Luxembourg eut le triste honneur d’être l’un des premiers à susciter les méfiances du public. Il semble trop certain que, dès le début des poursuites, on ait, un peu partout, mêlé son nom glorieux à cette sinistre affaire. « L’on m’a dit, — écrit, en mai 1679, Caillet de Chanlot à Condé[1], — que M. Boucherat, qui est le président de la Chambre royale, n’avait interrogé pas un des criminels qui ont été exécutés, qu’il ne leur eût demandé s’ils n’avaient point eu de commerce avec M. De Luxembourg. » — « La voix du peuple, — constate l’un des correspondans de Bussy-Rabutin[2], — avait accusé M. De Luxembourg il y a plus de huit mois ; et vous savez bien que, dans ce pays-ci (la Bourgogne), il en a couru de fort vilains bruits. » De cette méfiance et de ces bruits, il n’est pas malaisé de discerner les causes. Sa célébrité d’homme de guerre et le génie qu’on lui reconnaissait n’avaient pu lui valoir ni l’estime ni la sympathie de ses contemporains. A la Cour, on le redoutait pour son esprit railleur, dédaigneux, dénigrant, pour cette ambition sans scrupule qui marchait vers le but en renversant tout sur sa route. Le bourgeois s’offusquait du cynisme de ses propos, de l’audacieuse liberté de langage qui ne respectait rien et n’épargnait personne. Les cruautés naguère exercées en Hollande et la malédiction des peuples ravagés attachaient, même en France, une sanglante légende à son nom. Ses mœurs, il faut l’avouer, n’étaient guère celles que l’on eût pu attendre de son âge, de ses cheveux gris.
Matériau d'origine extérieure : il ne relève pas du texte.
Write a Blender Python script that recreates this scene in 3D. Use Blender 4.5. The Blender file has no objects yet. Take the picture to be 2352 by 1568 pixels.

On en parlait avec scandale, dans un temps et dans un milieu dont la vertu farouche n’était point le trait dominant. Le maréchal, à cette époque, avait depuis deux ans passé la cinquantaine ; son physique n’était pas pour racheter le tort des années. Avec sa bosse proéminente, son corps si contrefait que, disait Mme de

  1. 19 mai 1679. Archives de Chantilly.
  2. Lettre de La Rivière, du 9 février 1680. Correspondance de Bussy-Rabutin.